Auch die gegenwärtig im Gesetzgebungsverfahren befindliche eventuelle Verlängerung der Kündigungsschutzfristen berührt Sie deshalb nicht. Für Sie kommen also die Kündigungsvorschriften für Wohnraummietverträge gemäß §§ 568 ff. BGB zum Zuge. Das bedeutet insbesondere, dass der Vermieter nur kündigen kann, wenn er ein berechtigtes Interesse an der Beendigung des Mietverhältnisses hat, wie insbesondere Eigenbedarf (§ 573 BGB). Außerdem gibt es bei schweren Pflichtverletzungen des einen oder anderen Partners die Möglichkeit der außerordentlichen fristlosen Kündigung aus wichtigem Grund (§ 569 und 543 BGB). Sie trifft den Mieter vor allem im Fall von Mietrückständen.
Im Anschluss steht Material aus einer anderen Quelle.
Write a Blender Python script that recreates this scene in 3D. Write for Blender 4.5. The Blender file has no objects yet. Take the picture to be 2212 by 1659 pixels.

Wenn der Vermieter berechtigt ordentlich kündigt, entsteht die Frage, was wird mit den aufstehenden Gebäuden?

Meines Erachtens kommt hier in analoger Anwendung des § 12 SchuldRAnpG eine Entschädigung nach dem Zeitwert des Bauwerks in Betracht. Da in diesem Fall keine Kündigungsschutzfrist besteht, dürfte dieser Anspruch unbefristet sein.

Bei Beendigung des Mietverhältnisses verjährt er spätestens innerhalb der dreijährigen Verjährungsfrist des § 195 BGB, die mit dem Schluss des Jahres, in dem die Rückgabe des Grundstücks erfolgt ist, beginnt. Vorsichtshalber sollte man jedoch die Sechsmonatsfrist ab Beendigung des Mietvertrages des § 548 Abs. 2 BGB einhalten.

Gerichtlich entschieden sind diese Fragen der analogen Anwendung des SchuldRAnpG, soweit erkennbar, bisher nicht, so dass keine zuverlässigen Aussagen getroffen werden können.

Aufmerksam gemacht werden soll noch auf die Regelung des § 24 SchuldRAnpG, der den Fall regelt, dass der Nutzer in einem zum dauernden Wohnen geeigneten Wochenendhaus wohnt. Hierfür gelten besondere Kündigungsregeln. Sie sind jedoch in einer günstigeren Lage, weil Sie über einen Überlassungsvertrag verfügen, der, wie ich annehme, zur Errichtung eines Wohnhauses berechtigt hat.